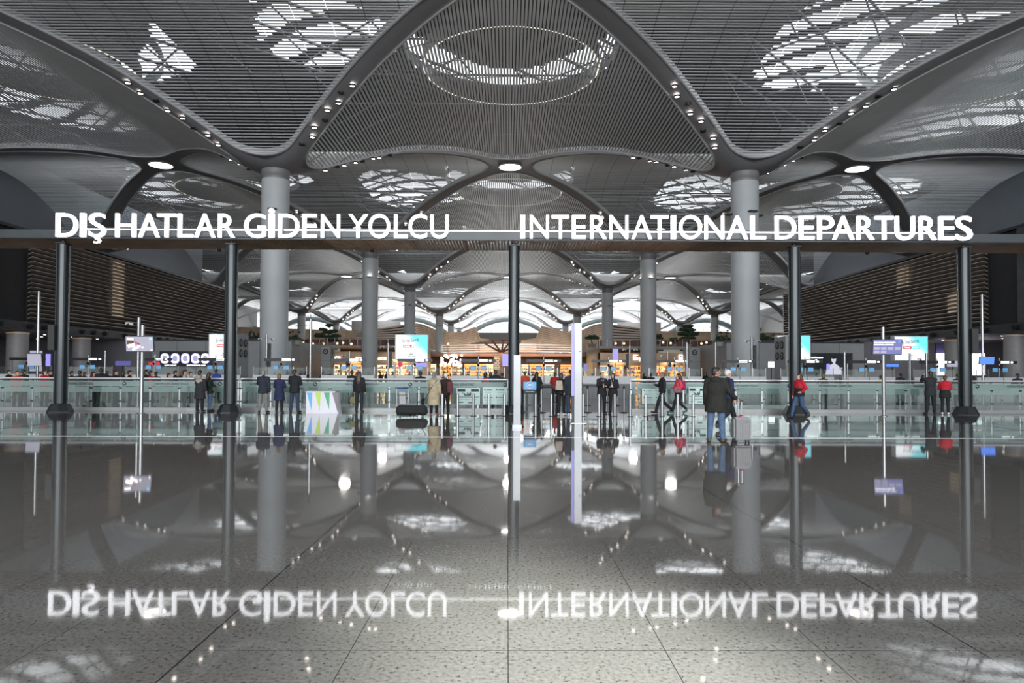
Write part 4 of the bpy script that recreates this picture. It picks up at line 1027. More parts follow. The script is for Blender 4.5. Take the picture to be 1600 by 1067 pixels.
band([(555.5,517,531,188),(585,514,531.5,186),(610,510.5,533,184),(632,506.5,536,182),(650,505,540,181)], 6, 'wood_balcony', 'pale striped balcony rising towards the middle, left side', m=M_cream, gap=.42)
band([(650,505,540,181),(660,506,543,181),(672,511,546,181),(686,517,549,180.5),(702,519.5,551,180),(722,518,551,180),(742,510.5,551,179),(746,517,551.5,179),(750,528,552,178),(770,531,552,178),(794.6,531.5,552,178)], 13, 'wood_balcony', 'curving wood balcony left of the middle post', gap=.2)
band([(795,531.5,552,178),(820,531,552,178),(838,528,552,178),(842,517,551.5,179),(846,508.5,551,179),(866,514,551,180),(888,519,550.5,180),(905,517.5,550,180.5),(915,513,549,181),(930,506.5,547,181),(945.3,505,546,181)], 13, 'wood_balcony', 'curving wood balcony right of the middle post', gap=.2)
band([(945.3,505,533,181),(962,507.5,533.5,182),(990,511,533,184),(1018.5,515.5,532,188)], 6, 'wood_balcony', 'pale striped balcony falling away from the middle, right side', m=M_cream, gap=.42)
band([(1018.5,517,533,188),(1070,517.5,533,190),(1133,518,533.5,190),(1140,519,535,190),(1232,520,538,190)], 9, 'wood_balcony', 'wood-slatted balcony at the upper right, behind the pines', gap=.12)
b = MB(); a = P(747,531,195); c = P(846,520,195); b.span((a.x,195,a.z-3), (c.x,196,c.z)); struct('wall_mezzanine_block', b, mat('block_grey', (.2,.2,.195), .5, var=.05))
b = MB(); a = P(560,520,200); c = P(625,501.5,200); b.span((a.x-2,200,a.z-6), (c.x,202,c.z)); a = P(965,520,200); c = P(1022,503.5,200); b.span((a.x,200,a.z-6), (c.x+2,202,c.z)); struct('wall_mezzanine_roofs', b, mat('roof_grey', (.17,.175,.18), .5, var=.05))
b = MB()
for (a, c) in ((360,655), (935,1235)): b.span((xat(a,150),150,zat(543,150)), (xat(c,150),150.3,zat(531,150)), 0)
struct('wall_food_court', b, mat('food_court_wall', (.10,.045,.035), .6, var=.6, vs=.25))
# restaurant lamps and people-height clutter on the terrace
rr = random.Random(21)
for i, px in enumerate((474,489,505,527,536,549,700,962,975,1002,1036,1048,1096,1104,1117)):
    p = P(px, 535+rr.random()*3, 146); b = MB(); b.tube((p.x,146,z_deck), (p.x,146,p.z), .04, n=6); b.ball((p.x,146,p.z), .26, 10, 1)
    tag(b.build('terrace_lamp', [M_dark, M_am]), 'small warm globe lamp on the upper terrace', 'lamp', 'globe lamps on the terrace')
# terrace balustrade
b = MB()
for (a, c) in ((455,655), (935,1134)):
    x0, x1 = xat(a,SD), xat(c,SD); b.tube((x0,SD-1,z_deck+.96), (x1,SD-1,z_deck+.95), .03, n=6)
    for i in range(int(x1-x0)): b.span((x0+i,SD-1.02,z_deck+.005), (x0+i+.04,SD-.98,z_deck+.95))
tag(b.build('balustrade', M_steel), 'thin steel balustrade along the terrace over the shops', 'railing')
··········
> [Objective]: Copy all the data exactly as written, but skip any picture.

> [Completed exercise]:
Write part 4 of the bpy script that recreates this picture. It picks up at line 1027. More parts follow. The script is for Blender 4.5. Take the picture to be 1600 by 1067 pixels.
band([(555.5,517,531,188),(585,514,531.5,186),(610,510.5,533,184),(632,506.5,536,182),(650,505,540,181)], 6, 'wood_balcony', 'pale striped balcony rising towards the middle, left side', m=M_cream, gap=.42)
band([(650,505,540,181),(660,506,543,181),(672,511,546,181),(686,517,549,180.5),(702,519.5,551,180),(722,518,551,180),(742,510.5,551,179),(746,517,551.5,179),(750,528,552,178),(770,531,552,178),(794.6,531.5,552,178)], 13, 'wood_balcony', 'curving wood balcony left of the middle post', gap=.2)
band([(795,531.5,552,178),(820,531,552,178),(838,528,552,178),(842,517,551.5,179),(846,508.5,551,179),(866,514,551,180),(888,519,550.5,180),(905,517.5,550,180.5),(915,513,549,181),(930,506.5,547,181),(945.3,505,546,181)], 13, 'wood_balcony', 'curving wood balcony right of the middle post', gap=.2)
band([(945.3,505,533,181),(962,507.5,533.5,182),(990,511,533,184),(1018.5,515.5,532,188)], 6, 'wood_balcony', 'pale striped balcony falling away from the middle, right side', m=M_cream, gap=.42)
band([(1018.5,517,533,188),(1070,517.5,533,190),(1133,518,533.5,190),(1140,519,535,190),(1232,520,538,190)], 9, 'wood_balcony', 'wood-slatted balcony at the upper right, behind the pines', gap=.12)
b = MB(); a = P(747,531,195); c = P(846,520,195); b.span((a.x,195,a.z-3), (c.x,196,c.z)); struct('wall_mezzanine_block', b, mat('block_grey', (.2,.2,.195), .5, var=.05))
b = MB(); a = P(560,520,200); c = P(625,501.5,200); b.span((a.x-2,200,a.z-6), (c.x,202,c.z)); a = P(965,520,200); c = P(1022,503.5,200); b.span((a.x,200,a.z-6), (c.x+2,202,c.z)); struct('wall_mezzanine_roofs', b, mat('roof_grey', (.17,.175,.18), .5, var=.05))
b = MB()
for (a, c) in ((360,655), (935,1235)): b.span((xat(a,150),150,zat(543,150)), (xat(c,150),150.3,zat(531,150)), 0)
struct('wall_food_court', b, mat('food_court_wall', (.10,.045,.035), .6, var=.6, vs=.25))
# restaurant lamps and people-height clutter on the terrace
rr = random.Random(21)
for i, px in enumerate((474,489,505,527,536,549,700,962,975,1002,1036,1048,1096,1104,1117)):
    p = P(px, 535+rr.random()*3, 146); b = MB(); b.tube((p.x,146,z_deck), (p.x,146,p.z), .04, n=6); b.ball((p.x,146,p.z), .26, 10, 1)
    tag(b.build('terrace_lamp', [M_dark, M_am]), 'small warm globe lamp on the upper terrace', 'lamp', 'globe lamps on the terrace')
# terrace balustrade
b = MB()
for (a, c) in ((455,655), (935,1134)):
    x0, x1 = xat(a,SD), xat(c,SD); b.tube((x0,SD-1,z_deck+.96), (x1,SD-1,z_deck+.95), .03, n=6)
    for i in range(int(x1-x0)): b.span((x0+i,SD-1.02,z_deck+.005), (x0+i+.04,SD-.98,z_deck+.95))
tag(b.build('balustrade', M_steel), 'thin steel balustrade along the terrace over the shops', 'railing')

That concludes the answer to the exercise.